Exercise task:
Write the material out again in full, word for word. Do not include the pictures.

┄┄┄┄┄┄┄┄┄┄

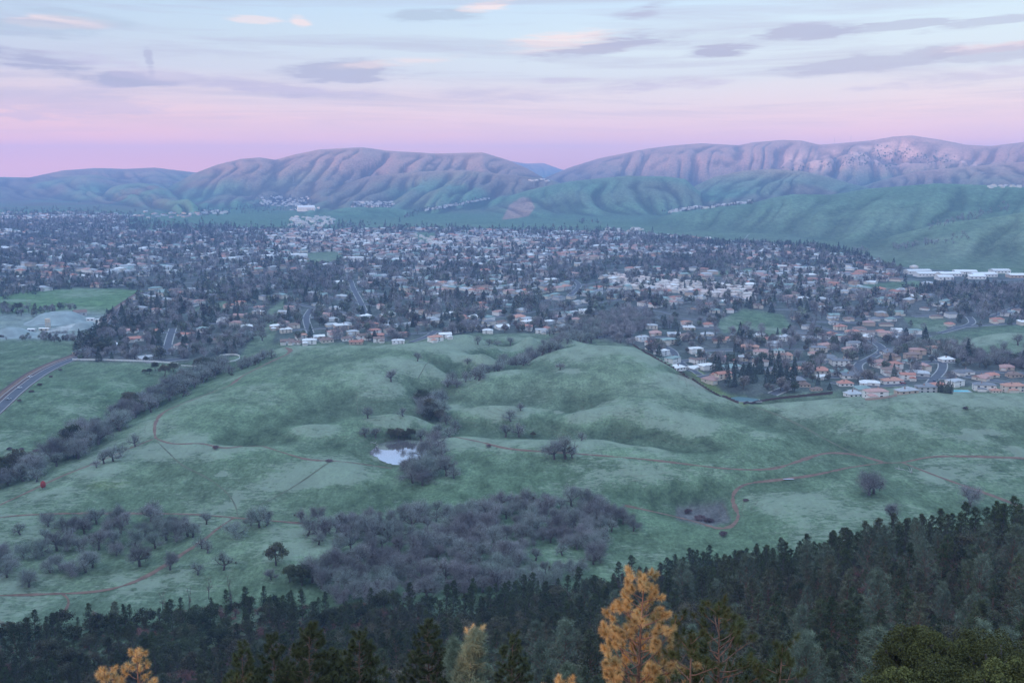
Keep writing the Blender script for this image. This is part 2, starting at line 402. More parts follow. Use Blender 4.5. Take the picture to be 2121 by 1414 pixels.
# upper far slopes browner, with warm evening light painted into the tint
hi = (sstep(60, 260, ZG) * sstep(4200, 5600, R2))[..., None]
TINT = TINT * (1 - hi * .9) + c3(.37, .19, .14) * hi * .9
def paint(poly, c, k=1.0, n=2, rmin=0, rmax=1e9):
    global TINT
    m = blurmask(inpoly(pX, pY, poly) & (R2 > rmin) & (R2 < rmax), n)[..., None] * k
    TINT = TINT * (1 - m) + c3(*c) * m
m = blurmask(is_sub, 2)[..., None]; TINT = TINT * (1 - m) + (c3(.06, .085, .07) * (1 - g) + c3(.11, .11, .11) * g) * m
paint([(1040,455),(1055,425),(1080,408),(1098,412),(1108,430),(1095,448),(1070,452)], (.32, .20, .16), .85, 1, 3000)    # slip on the hill
paint([(-200,665),(60,645),(150,640),(225,652),(200,690),(170,706),(60,704),(-200,705)], (.20, .24, .23), .8, 2, 900, 1700)   # quarry
paint([(70,690),(170,665),(235,655),(225,668),(150,684)], (.42, .43, .42), .9, 1, 900, 1700)
paint([(-200,612),(90,600),(240,598),(310,604),(245,640),(90,648),(-200,650)], (.10, .185, .075), .7, 2, 1000, 2200)      # bright meadow
paint([(1445,760),(1475,790),(1500,815),(1560,836),(1540,838),(1470,810),(1430,775)], (.20, .26, .07), .55, 2, 0, 1100)     # yellow-green verge
paint([(1410,770),(1455,795),(1475,812),(1440,800),(1400,778)], (.17, .13, .11), .6, 2, 0, 1100)
paint([(1400,1050),(1500,1040),(1515,1080),(1470,1090),(1400,1075)], (.17, .15, .17), .7, 3, 0, 800)
paint([(762,940),(772,922),(795,912),(825,904),(855,904),(882,912),(890,930),(885,950),(860,962),(830,968),(800,966),(778,955)], (.11, .11, .075), .4, 1, 0, 900)
paint([(175,1008),(205,994),(275,996),(250,1012),(180,1012)], (.10, .14, .07), .9, 1, 0, 800)
paint([(0,1240),(100,1240),(160,1225),(300,1215),(420,1225),(460,1260),(0,1330)], (.11, .16, .11), .5, 3, 0, 800)
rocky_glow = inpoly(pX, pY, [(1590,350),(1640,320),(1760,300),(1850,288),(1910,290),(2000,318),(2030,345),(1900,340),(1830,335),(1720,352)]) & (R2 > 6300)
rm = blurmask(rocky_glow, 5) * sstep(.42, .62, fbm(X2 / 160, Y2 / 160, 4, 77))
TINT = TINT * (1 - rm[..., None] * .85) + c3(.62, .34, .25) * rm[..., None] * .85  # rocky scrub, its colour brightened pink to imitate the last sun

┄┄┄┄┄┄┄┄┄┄

Answer to this problem:
Keep writing the Blender script for this image. This is part 2, starting at line 402. More parts follow. Use Blender 4.5. Take the picture to be 2121 by 1414 pixels.
# upper far slopes browner, with warm evening light painted into the tint
hi = (sstep(60, 260, ZG) * sstep(4200, 5600, R2))[..., None]
TINT = TINT * (1 - hi * .9) + c3(.37, .19, .14) * hi * .9
def paint(poly, c, k=1.0, n=2, rmin=0, rmax=1e9):
    global TINT
    m = blurmask(inpoly(pX, pY, poly) & (R2 > rmin) & (R2 < rmax), n)[..., None] * k
    TINT = TINT * (1 - m) + c3(*c) * m
m = blurmask(is_sub, 2)[..., None]; TINT = TINT * (1 - m) + (c3(.06, .085, .07) * (1 - g) + c3(.11, .11, .11) * g) * m
paint([(1040,455),(1055,425),(1080,408),(1098,412),(1108,430),(1095,448),(1070,452)], (.32, .20, .16), .85, 1, 3000)    # slip on the hill
paint([(-200,665),(60,645),(150,640),(225,652),(200,690),(170,706),(60,704),(-200,705)], (.20, .24, .23), .8, 2, 900, 1700)   # quarry
paint([(70,690),(170,665),(235,655),(225,668),(150,684)], (.42, .43, .42), .9, 1, 900, 1700)
paint([(-200,612),(90,600),(240,598),(310,604),(245,640),(90,648),(-200,650)], (.10, .185, .075), .7, 2, 1000, 2200)      # bright meadow
paint([(1445,760),(1475,790),(1500,815),(1560,836),(1540,838),(1470,810),(1430,775)], (.20, .26, .07), .55, 2, 0, 1100)     # yellow-green verge
paint([(1410,770),(1455,795),(1475,812),(1440,800),(1400,778)], (.17, .13, .11), .6, 2, 0, 1100)
paint([(1400,1050),(1500,1040),(1515,1080),(1470,1090),(1400,1075)], (.17, .15, .17), .7, 3, 0, 800)
paint([(762,940),(772,922),(795,912),(825,904),(855,904),(882,912),(890,930),(885,950),(860,962),(830,968),(800,966),(778,955)], (.11, .11, .075), .4, 1, 0, 900)
paint([(175,1008),(205,994),(275,996),(250,1012),(180,1012)], (.10, .14, .07), .9, 1, 0, 800)
paint([(0,1240),(100,1240),(160,1225),(300,1215),(420,1225),(460,1260),(0,1330)], (.11, .16, .11), .5, 3, 0, 800)
rocky_glow = inpoly(pX, pY, [(1590,350),(1640,320),(1760,300),(1850,288),(1910,290),(2000,318),(2030,345),(1900,340),(1830,335),(1720,352)]) & (R2 > 6300)
rm = blurmask(rocky_glow, 5) * sstep(.42, .62, fbm(X2 / 160, Y2 / 160, 4, 77))
TINT = TINT * (1 - rm[..., None] * .85) + c3(.62, .34, .25) * rm[..., None] * .85  # rocky scrub, its colour brightened pink to imitate the last sun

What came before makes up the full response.